Characterization and Identification of Thermoacoustic behaviour of flames anchored on burner decks with multiple perforation; Transfer Function (de)composition approach

The appearance of thermoacoustic instability in combustion systems depends on thermoacoustic property (e.g., Transfer Function (TF)) of used burner/flame. Therefore, an attractive approach to cope with the instability is the purposeful design of the burner thermo-acoustics. One of the ideas of how the flame TF can be altered/designed is based on the heuristic idea that the acoustic response of one flame can be counteracted by the appropriately phased response of another flame. For the particular case of premixed, burner deck anchored conical flames, the TF depends on the diameter of perforation. It suggests the concept of combining different size and shape of perforations in one burner deck. In the present work, the acoustic response of sintered ceramic fibre burners with mixed perforation is investigated using the TF (de)-composition principle.
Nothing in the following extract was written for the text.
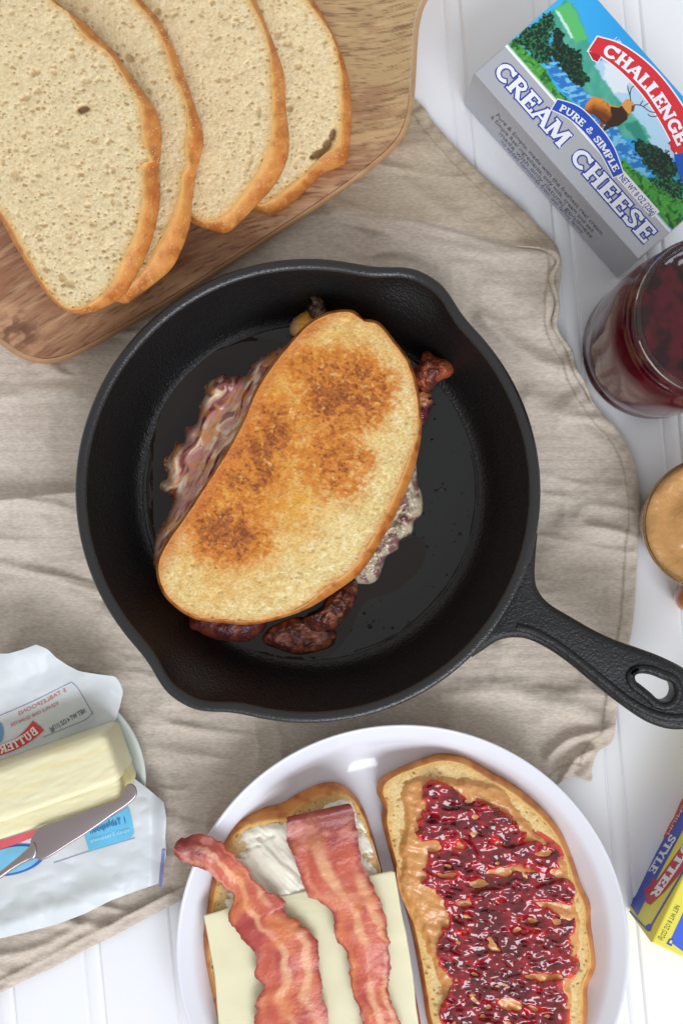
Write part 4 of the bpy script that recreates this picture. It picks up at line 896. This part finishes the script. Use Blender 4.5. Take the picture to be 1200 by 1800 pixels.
# picture panel, painted on a fine grid
n1_, n2_ = 420, 174
SS, TT2 = np.meshgrid(np.linspace(1.5, LN - 1.5, n1_), np.linspace(72, WD - 2, n2_), indexing='ij')
X = O[0] + e1[0] * SS + e2[0] * TT2; Y = O[1] + e1[1] * SS + e2[1] * TT2
C = mix(S(66, 184, 240), S(40, 156, 226), smooth(900, 1150, X))
C = np.array(C); nz_ = fbm(X / 7, Y / 7, 900, 3); nf = fbm(X / 3, Y / 3, 901, 2)
def z1p(L, ox=860, oy=0, s=3.53): return np.array([(ox + x / s, oy + y / s) for x, y in L])
def z2p(L, ox=900, oy=180, s=4.0): return np.array([(ox + x / s, oy + y / s) for x, y in L])
def paint(poly, col, wob=2.0, soft=1.5, tex=None):
    global C
    d = sdist(X + wob * 2 * (fbm(X / 5, Y / 5, 902, 3) - .5) * 2, Y + wob * 2 * (fbm(X / 5, Y / 5, 903, 3) - .5) * 2, poly)
    C = mix(C, col if tex is None else tex, smooth(-soft, soft, d))
gr_d, gr_m, gr_l = S(20, 58, 36), S(50, 130, 66), S(98, 178, 70)
# pale far mountains and water around the deer
paint(np.array([(1045, 110), (1075, 100), (1110, 130), (1150, 180), (1185, 250), (1180, 300), (1150, 290), (1120, 240), (1080, 190), (1050, 155)]), S(178, 212, 236), 2)
paint(np.array([(1060, 112), (1080, 112), (1105, 140), (1100, 165), (1075, 160), (1062, 140)]), S(222, 232, 240), 2)
# teal slopes
paint(z1p([(470, 0), (520, 20), (600, 200), (650, 400), (720, 520), (860, 680), (960, 790), (1000, 860), (700, 860), (560, 560), (380, 200), (380, 80)]), None, 1.5, 2, mix(S(52, 150, 132), S(96, 186, 160), fbm(X / 12, Y / 20, 904, 3)))
paint(z2p([(780, 150), (880, 130), (960, 280), (1080, 360), (1200, 480), (1200, 560), (1000, 420), (860, 260)]), S(44, 140, 120), 1.5, 2)
paint(z1p([(400, 60), (500, 10), (560, 130), (600, 240), (540, 260), (460, 160)]), S(92, 190, 110), 2)
paint(z1p([(405, 65), (430, 70), (520, 230), (505, 235)]), S(200, 236, 224), 1)
# river
riv = mix(S(40, 120, 196), S(120, 196, 232), smooth(.45, .65, fbm(X / 10, Y / 5, 905, 3)))
paint(z1p([(345, 410), (385, 360), (480, 460), (620, 590), (760, 720), (830, 860), (640, 860), (560, 660), (460, 580), (380, 480)]), None, 1, 1.2, riv)
paint(z2p([(620, 210), (720, 170), (800, 280), (900, 400), (980, 500), (940, 530), (860, 470), (760, 370), (700, 300)]), None, 1, 1.2, riv)
# grass bank
grs = mix(S(70, 160, 62), S(28, 96, 44), smooth(.4, .7, nz_)); grs = mix(grs, S(130, 200, 84), smooth(.6, .8, nf) * .5)
paint(z1p([(110, 280), (160, 230), (240, 330), (350, 430), (420, 560), (520, 640), (600, 740), (560, 720), (420, 630), (300, 500), (180, 360)]), None, 1, 1.2, grs)
paint(z2p([(760, 390), (860, 470), (950, 530), (1200, 560), (1200, 860), (1125, 900), (1000, 760), (880, 640), (780, 520)]), None, 1.5, 1.2, grs)
# dark pines
trd = mix(S(16, 44, 34), S(44, 120, 70), smooth(.5, .68, nf)); trd2 = mix(S(14, 36, 30), S(34, 84, 54), smooth(.5, .7, nf))
paint(z1p([(150, 240), (240, 165), (390, 60), (400, 140), (370, 260), (400, 330), (360, 400), (290, 380), (230, 310)]), None, 3.5, 1, trd)
paint(z1p([(400, 170), (440, 180), (480, 280), (560, 320), (590, 440), (620, 500), (575, 550), (500, 500), (400, 370), (380, 280)]), None, 3.5, 1, trd2)
paint(z2p([(840, 280), (880, 250), (980, 300), (1090, 340), (1170, 460), (1110, 540), (1000, 520), (900, 400)]), None, 3.5, 1, trd2)
paint(z2p([(960, 540), (1040, 500), (1200, 560), (1200, 700), (1100, 660)]), None, 3.5, 1, trd)
# deer
yb_ = np.interp(X, [1025, 1042, 1060, 1075, 1090, 1112], [182, 170, 176, 186, 186, 178]); dr = mix(S(226, 142, 56), S(112, 56, 24), smooth(2, 26, Y - yb_)); dr = mix(dr, S(70, 40, 22), smooth(.55, .8, fbm(X / 5, Y / 5, 907, 2)) * .4)
paint(z1p([(600, 640), (640, 598), (700, 615), (750, 650), (800, 665), (825, 640), (850, 620), (885, 630), (895, 660), (870, 700), (850, 740), (800, 780), (740, 790), (700, 760), (660, 720), (610, 700), (585, 715), (590, 680)]), None, .3, .6, dr)
dk = S(58, 34, 22)
paint(z1p([(592, 680), (618, 690), (606, 716), (578, 722)]), S(120, 66, 30), 0, .5)
paint(z1p([(690, 735), (722, 745), (694, 800), (690, 834), (672, 830), (680, 780)]), S(138, 76, 34), 0, .5)
paint(z1p([(722, 770), (760, 785), (716, 812), (694, 836), (686, 826)]), dk, 0, .5)
paint(z1p([(640, 700), (700, 740), (742, 770), (742, 792), (700, 764), (660, 724)]), S(88, 48, 26), 0, .8)
paint(z1p([(745, 660), (800, 668), (822, 650), (852, 700), (852, 742), (800, 782), (748, 792), (722, 770), (756, 722)]), dk, .2, .8)
paint(z1p([(818, 655), (832, 628), (850, 612), (880, 622), (900, 652), (890, 690), (862, 706), (846, 690)]), S(216, 152, 78), 0, .6)
paint(z1p([(880, 655), (902, 652), (894, 690), (876, 696)]), S(110, 70, 44), 0, .5)
C = mix(C, S(255, 255, 255), smooth(80, 74, TT2) * .95)       # white rule between picture and silver band
mesh('picture_panel', Wv(X, Y, zt + .00006), gridfaces(n1_, n2_), M_print, cx, col=C)
for pl in ([(875, 625), (870, 585), (880, 545), (895, 535)], [(872, 600), (860, 560), (855, 530)], [(895, 650), (940, 655), (990, 690), (1030, 700), (1035, 720), (1000, 722), (980, 708)], [(930, 655), (950, 625)], [(950, 662), (985, 640)]):
    Q = z1p(pl); R = ribbon(spline(Q, 4, False), 1.5, 0); nn = len(R) // 2
    mesh('antler', PT(.00014)(R[:, 0], R[:, 1]), [(i, i + 1, nn + i + 1, nn + i) for i in range(nn - 1)], ink(66, 44, 30), cx, smooth_=False)
def band(upper, lower, grow=0):
    U = resample(spline(upper, 8, False), 40); Lw = resample(spline(lower, 8, False), 40)
    P = np.vstack([U, Lw[::-1]]); return offset_poly(P, -grow) if grow else P
def bandmesh(name, upper, lower, m, parent, P, grow=0):
    U = resample(spline(upper, 8, False), 40); Lw = resample(spline(lower, 8, False), 40)
    if grow:
        d = U - Lw; d /= np.hypot(*d.T)[:, None]; U = U + d * grow; Lw = Lw - d * grow
        for A in (U, Lw):
            a = A[0] - A[1]; A[0] += a / np.hypot(*a) * grow; a = A[-1] - A[-2]; A[-1] += a / np.hypot(*a) * grow
    V = np.vstack([U, Lw]); return mesh(name, P(V[:, 0], V[:, 1]), [(i, i + 1, 41 + i, 40 + i) for i in range(39)], m, parent, smooth_=False)
bu = [(979.5, 175), (1018, 189), (1053, 224), (1077.5, 259), (1094, 304)]; bl_ = [(969, 192.5), (997, 206.5), (1025, 231), (1053, 266), (1070, 297), (1077, 311.5)]
white = ink(240, 240, 244)
bandmesh('banner_border', bu, bl_, white, cx, PT(.00012), 2.0); bandmesh('banner', bu, bl_, ink(32, 78, 190), cx, PT(.00018))
letters('lettering', 'PURE & SIMPLE', [(981, 193.5), (1000, 204), (1029, 229), (1057, 264), (1074, 296), (1078, 303)], 12.0, white, cx, PT(.00024), fat=.02)
cu_ = [(1049.5, 65), (1088, 77), (1130, 105), (1165, 140), (1200, 189), (1228, 240)]; cl_ = [(1034, 89), (1060, 101.5), (1095, 129.5), (1130, 168), (1158, 210), (1182, 255), (1192, 276)]
tl = z1p([(612, 318), (640, 370), (668, 384), (690, 350), (660, 330)])
flat('banner_border', offset_poly(tl, -2), white, cx, PT(.00010)); flat('banner_tail', tl, ink(180, 28, 40), cx, PT(.00015))
bandmesh('banner_border', cu_, cl_, white, cx, PT(.00012), 2.6); bandmesh('banner', cu_, cl_, ink(214, 46, 58), cx, PT(.00018))
tl2 = z2p([(1085, 290), (1110, 260), (1150, 340), (1190, 350), (1190, 600), (1160, 560), (1140, 370)])
flat('banner_tail', z2p([(1090, 290), (1118, 262), (1150, 345), (1140, 365), (1112, 330), (1108, 300)]), ink(206, 40, 52), cx, PT(.00020))
flat('badge', np.array([(1184, 272), (1225, 262), (1228, 330), (1200, 326), (1190, 300)]), ink(24, 84, 180), cx, PT(.00020))
letters('lettering', 'CHALLENGE', [(1057, 97), (1075, 104), (1101, 125), (1136, 162), (1163, 203), (1186, 248), (1190, 257)], 22, white, cx, PT(.00024), fat=.03)
f0 = st(20, 26); f1 = st(199, 26); g0 = st(222, 26); g1 = st(424, 26)
for (a_, b_, tx) in ((f0, f1, 'CREAM'), (g0, g1, 'CHEESE')):
    letters('lettering', tx, [a_, b_], 31, ink(44, 64, 168), cx, PT(.00010), fat=.085)
    letters('lettering', tx, [a_, b_], 31, ink(238, 240, 246), cx, PT(.00020), fat=.015)
nw = [st(307, 69), st(396, 69)]
q = [st(304, 66), st(399, 66), st(399, 84), st(304, 84)]
flat('text_patch', np.array(q), white, cx, PT(.00014)); plain_text('lettering', 'NET WT 8 OZ (226g)', nw, 11, ink(40, 60, 160), cx, PT(.00022), fat=.012)
plain_text('lettering', 'UD', [st(118, 222), st(134, 222)], 9, white, cx, PT(.00014))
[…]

By this approach, the cumulative flame TF can be represented as a weighted sum of elemental TF's of the groups of flames on the basis of the additive nature of the individual flame heat release rate. The capability of this principal to offer a designing framework for optimization of burner deck patterns aiming desirable acoustic characteristics will be tested by a course of measurements. Possible simplifications and extensions of the TF (de)composition principle will be discussed.